Yemin ediyorum canımdan çok sevdiğim bir
kıza nasıl kıyabilirdim. Kuran üstüne el basarak yemin ederim. Kader kızımın
hayrı için Türkiye´de organ bekleyen hastamız var. Kanımın son damlasına kadar
Kader kızımın hayrı için hem de hemen bütün organlarımı vermek istiyorum. Çok
aşırı bunalımdaydım. Yine gidip ikinci sefer o tarım ilacından aldım.
Bacanağımın oraya gittim. Orada alkol almaya başladım. Gece sabaha kadar içtim.
Tarım ilacını da meyve suyunun içini koymuştum. O gece
bana mesaj attı. Ben ona mesaj attım. Ne
yazdığımı bilmiyorum. Ablası bana mesaj attı. Mesajda, ´Kader yanına gelecekti,
babam dövdüğü için yanına gelemiyor´ dedi. Bende telefonla arayarak ´bir daha
beni aramayın´ dedim. Bana saat 07.00´de ´postanenin oraya gel´ dedi gitmedim.
Uyuyakalmışım. Aldığım ilacı da o kafayla bulamadım. Artık dayanacak gücüm
kalmamıştı."
"TENEFÜSTEYKEN ARADI"
Uyandığında Kader´in aradığını ve yanına
çağırdığını iddia eden Metin A., 8 sayfalık savunmasını şöyle tamamladı:
"Bana, ´teneffüsteyim çok acele zil
çalmadan buraya gel´ dedi. Ona aldığım kıyafet ve tüfek elimdeydi. Oradan
geçerken 300 metre benim ev tarafıma geldi. ´İstediğimi getirdin mi?´ dedi.
Bende ´hayır, sadece kıyafeti getirdim´ dedim. Bana ağza alınmayacak sözler
söyledi. O esnada ne olduysa oldu başka bir şey hatırlamıyorum. Olaydan sonra
bacanağımın oraya vardım. Baktım eşim orada. Bana ´İki gündür neredesin´ dedi.

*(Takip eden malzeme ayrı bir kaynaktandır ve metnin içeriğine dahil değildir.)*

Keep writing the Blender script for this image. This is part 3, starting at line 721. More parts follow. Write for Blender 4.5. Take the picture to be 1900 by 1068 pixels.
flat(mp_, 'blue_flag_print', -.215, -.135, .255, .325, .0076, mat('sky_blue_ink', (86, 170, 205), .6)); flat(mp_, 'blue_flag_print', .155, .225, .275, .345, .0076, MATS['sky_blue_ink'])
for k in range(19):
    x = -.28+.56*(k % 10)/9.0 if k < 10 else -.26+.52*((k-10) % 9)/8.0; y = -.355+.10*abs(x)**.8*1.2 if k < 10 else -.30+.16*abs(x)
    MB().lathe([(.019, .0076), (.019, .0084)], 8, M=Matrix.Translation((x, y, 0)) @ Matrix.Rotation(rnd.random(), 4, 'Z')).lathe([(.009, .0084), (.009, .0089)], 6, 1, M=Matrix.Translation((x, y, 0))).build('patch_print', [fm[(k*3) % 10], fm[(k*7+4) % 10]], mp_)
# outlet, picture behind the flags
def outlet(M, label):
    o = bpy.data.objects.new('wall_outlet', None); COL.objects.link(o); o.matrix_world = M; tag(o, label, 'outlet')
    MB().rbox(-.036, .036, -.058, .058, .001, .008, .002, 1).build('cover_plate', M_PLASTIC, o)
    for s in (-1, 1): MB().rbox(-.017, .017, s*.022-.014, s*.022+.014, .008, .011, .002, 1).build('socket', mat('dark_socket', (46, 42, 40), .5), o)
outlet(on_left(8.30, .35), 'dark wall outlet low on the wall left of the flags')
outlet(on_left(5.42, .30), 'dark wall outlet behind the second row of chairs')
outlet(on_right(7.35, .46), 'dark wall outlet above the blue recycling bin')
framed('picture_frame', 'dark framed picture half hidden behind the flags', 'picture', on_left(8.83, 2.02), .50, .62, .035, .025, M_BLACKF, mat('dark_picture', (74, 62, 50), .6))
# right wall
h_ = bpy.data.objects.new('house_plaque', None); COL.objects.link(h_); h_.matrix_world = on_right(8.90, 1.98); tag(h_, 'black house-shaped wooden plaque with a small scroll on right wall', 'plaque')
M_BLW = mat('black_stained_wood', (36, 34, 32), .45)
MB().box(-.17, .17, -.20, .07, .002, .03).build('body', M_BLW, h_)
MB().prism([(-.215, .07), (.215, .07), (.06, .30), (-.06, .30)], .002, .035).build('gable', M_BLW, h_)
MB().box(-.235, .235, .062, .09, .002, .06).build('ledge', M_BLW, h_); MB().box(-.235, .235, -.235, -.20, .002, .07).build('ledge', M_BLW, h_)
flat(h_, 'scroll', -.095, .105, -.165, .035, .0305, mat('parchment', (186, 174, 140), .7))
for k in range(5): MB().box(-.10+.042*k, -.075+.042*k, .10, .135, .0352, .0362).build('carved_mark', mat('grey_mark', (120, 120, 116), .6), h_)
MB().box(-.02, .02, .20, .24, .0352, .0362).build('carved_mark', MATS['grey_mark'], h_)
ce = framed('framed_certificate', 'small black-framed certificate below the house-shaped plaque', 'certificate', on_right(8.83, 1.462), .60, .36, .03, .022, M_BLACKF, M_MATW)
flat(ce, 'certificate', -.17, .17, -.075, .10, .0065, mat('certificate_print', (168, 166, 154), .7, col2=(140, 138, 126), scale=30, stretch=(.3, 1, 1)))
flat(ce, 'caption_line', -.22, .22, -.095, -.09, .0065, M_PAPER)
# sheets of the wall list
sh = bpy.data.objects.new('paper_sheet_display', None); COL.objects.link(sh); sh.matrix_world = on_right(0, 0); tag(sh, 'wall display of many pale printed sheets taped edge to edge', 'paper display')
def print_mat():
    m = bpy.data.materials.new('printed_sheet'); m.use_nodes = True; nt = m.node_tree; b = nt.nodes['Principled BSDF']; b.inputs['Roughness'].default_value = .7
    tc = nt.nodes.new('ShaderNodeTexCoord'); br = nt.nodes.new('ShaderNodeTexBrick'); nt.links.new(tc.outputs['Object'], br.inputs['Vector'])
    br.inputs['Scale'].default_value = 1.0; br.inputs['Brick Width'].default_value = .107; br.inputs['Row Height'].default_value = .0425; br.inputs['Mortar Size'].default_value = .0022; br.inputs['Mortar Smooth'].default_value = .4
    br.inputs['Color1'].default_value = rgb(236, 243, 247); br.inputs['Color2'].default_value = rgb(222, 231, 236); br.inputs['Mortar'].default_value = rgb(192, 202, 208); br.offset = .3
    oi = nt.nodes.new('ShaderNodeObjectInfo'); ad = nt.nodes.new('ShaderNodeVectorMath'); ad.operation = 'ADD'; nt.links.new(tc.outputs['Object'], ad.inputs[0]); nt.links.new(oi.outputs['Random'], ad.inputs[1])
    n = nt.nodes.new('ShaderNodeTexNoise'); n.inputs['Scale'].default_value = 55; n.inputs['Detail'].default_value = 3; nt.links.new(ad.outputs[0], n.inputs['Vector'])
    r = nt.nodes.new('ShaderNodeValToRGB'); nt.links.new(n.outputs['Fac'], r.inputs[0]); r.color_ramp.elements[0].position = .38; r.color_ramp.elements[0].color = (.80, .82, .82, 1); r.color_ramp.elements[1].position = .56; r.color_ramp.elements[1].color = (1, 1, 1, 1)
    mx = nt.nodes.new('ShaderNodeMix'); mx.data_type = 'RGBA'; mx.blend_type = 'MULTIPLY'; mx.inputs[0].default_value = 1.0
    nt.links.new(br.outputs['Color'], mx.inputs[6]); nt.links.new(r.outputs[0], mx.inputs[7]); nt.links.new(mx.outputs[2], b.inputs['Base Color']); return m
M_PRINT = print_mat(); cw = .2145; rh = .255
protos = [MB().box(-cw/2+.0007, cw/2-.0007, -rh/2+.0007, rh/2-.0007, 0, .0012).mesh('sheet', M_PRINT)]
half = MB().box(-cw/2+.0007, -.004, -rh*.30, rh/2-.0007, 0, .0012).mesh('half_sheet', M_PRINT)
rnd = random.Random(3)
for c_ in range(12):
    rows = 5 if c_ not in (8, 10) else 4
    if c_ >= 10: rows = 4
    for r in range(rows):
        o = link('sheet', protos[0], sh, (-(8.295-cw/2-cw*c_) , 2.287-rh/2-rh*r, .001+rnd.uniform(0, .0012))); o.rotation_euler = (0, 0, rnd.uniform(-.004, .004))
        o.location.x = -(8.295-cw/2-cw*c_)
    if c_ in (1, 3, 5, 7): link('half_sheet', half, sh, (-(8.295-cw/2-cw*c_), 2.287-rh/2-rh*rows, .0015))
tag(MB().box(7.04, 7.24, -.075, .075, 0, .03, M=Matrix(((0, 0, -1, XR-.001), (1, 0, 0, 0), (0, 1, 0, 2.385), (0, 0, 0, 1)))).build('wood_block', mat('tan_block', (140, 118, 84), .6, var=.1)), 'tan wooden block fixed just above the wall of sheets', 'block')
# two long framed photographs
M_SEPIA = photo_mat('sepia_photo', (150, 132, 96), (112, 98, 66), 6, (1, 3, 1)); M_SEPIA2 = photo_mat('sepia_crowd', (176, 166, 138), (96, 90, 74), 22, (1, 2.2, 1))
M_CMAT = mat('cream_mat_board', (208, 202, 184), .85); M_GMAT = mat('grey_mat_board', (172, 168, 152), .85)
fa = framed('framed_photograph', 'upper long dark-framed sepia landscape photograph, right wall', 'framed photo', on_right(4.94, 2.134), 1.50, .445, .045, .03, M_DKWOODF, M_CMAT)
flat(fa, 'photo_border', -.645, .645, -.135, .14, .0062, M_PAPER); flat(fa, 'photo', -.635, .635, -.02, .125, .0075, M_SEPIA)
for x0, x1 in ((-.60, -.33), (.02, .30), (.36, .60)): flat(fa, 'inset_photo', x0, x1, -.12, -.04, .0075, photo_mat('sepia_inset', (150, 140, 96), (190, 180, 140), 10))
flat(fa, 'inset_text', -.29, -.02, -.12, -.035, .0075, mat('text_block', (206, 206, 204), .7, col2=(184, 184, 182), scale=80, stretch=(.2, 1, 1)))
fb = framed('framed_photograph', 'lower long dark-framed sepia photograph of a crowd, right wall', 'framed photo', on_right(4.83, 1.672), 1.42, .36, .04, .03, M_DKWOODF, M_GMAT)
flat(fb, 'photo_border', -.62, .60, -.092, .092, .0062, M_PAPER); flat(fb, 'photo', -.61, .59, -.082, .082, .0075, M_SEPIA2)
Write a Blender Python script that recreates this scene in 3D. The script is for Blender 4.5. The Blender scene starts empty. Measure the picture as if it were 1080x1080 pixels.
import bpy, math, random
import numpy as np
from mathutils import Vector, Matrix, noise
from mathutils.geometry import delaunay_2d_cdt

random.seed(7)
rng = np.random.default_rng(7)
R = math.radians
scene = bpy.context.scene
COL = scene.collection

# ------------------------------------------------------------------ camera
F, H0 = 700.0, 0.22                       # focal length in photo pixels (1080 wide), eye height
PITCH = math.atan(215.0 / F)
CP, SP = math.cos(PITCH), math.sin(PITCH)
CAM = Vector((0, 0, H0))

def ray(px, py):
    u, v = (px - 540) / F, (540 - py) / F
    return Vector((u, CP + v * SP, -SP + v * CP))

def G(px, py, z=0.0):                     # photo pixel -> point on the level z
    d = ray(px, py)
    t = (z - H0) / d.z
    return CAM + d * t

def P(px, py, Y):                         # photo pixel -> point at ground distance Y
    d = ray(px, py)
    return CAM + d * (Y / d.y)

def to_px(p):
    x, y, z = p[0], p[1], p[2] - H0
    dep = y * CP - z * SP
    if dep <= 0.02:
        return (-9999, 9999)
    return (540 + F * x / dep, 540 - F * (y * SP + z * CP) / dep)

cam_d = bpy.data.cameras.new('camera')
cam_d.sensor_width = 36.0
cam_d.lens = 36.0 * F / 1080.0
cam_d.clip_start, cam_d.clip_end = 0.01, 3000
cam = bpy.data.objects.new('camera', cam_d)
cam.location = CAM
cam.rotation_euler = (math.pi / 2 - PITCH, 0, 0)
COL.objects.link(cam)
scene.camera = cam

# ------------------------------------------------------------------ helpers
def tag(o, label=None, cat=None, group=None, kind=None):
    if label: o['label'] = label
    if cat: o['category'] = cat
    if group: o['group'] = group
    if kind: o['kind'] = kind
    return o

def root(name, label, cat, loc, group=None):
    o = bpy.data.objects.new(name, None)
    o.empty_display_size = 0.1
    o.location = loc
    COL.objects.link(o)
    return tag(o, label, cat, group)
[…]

Bende durumu anlattım. Eşim bağırmaya başladı. ´Sen ne
Yaptın´ diye. Ben az kendime geleyim
teslim olacağım dedim ve sonra polisler geldi."
"BATAKTAN KURTARMAYA ÇALIŞTIM"
Kader´i düştüğü bataktan kurtarmaya
çalıştığını iddia eden Metin A., "Bu Kader kızımı, bu düştüğü bataktan
kurtarayım diye çok uğraştım. Ama olmadı. Annesiyle babasının yüzünden batağa
ben düştüm. Yalnız şunları da açıklamak istiyorum. Bu kızı annesi babasının
bilgisi dahilinde kullanıyorlar. Bu kızı evladım yerine koyduğum için üç dört
kez babasını aradım. Babasına durumu anlattım. Babasına ´Kızına sahip çık´
dedim. Babası bunu Kader´e yetiştirmiş ki, kız ertesi günü gelip bana ´Babamla
konuşmayacaksın´ diye bağırdı. Babası ve annesi tüm gerçekleri biliyorlar ama
konuşmuyorlar" diyerek ifadelerini sonlandırdı
´Metin A, 8 sayfalık savunmasında
iddianamede, iddia edildiği gibi Kader´le cinsel ilişkiye girmediğini, duygusal
olarak yakın olduklarını iddia etti. Mahkeme, Metin A.´nın tutukluluğunun devam
etmesine karar verdi. Duruşma ise 8 Şubat 2013 tarihine ertelendi.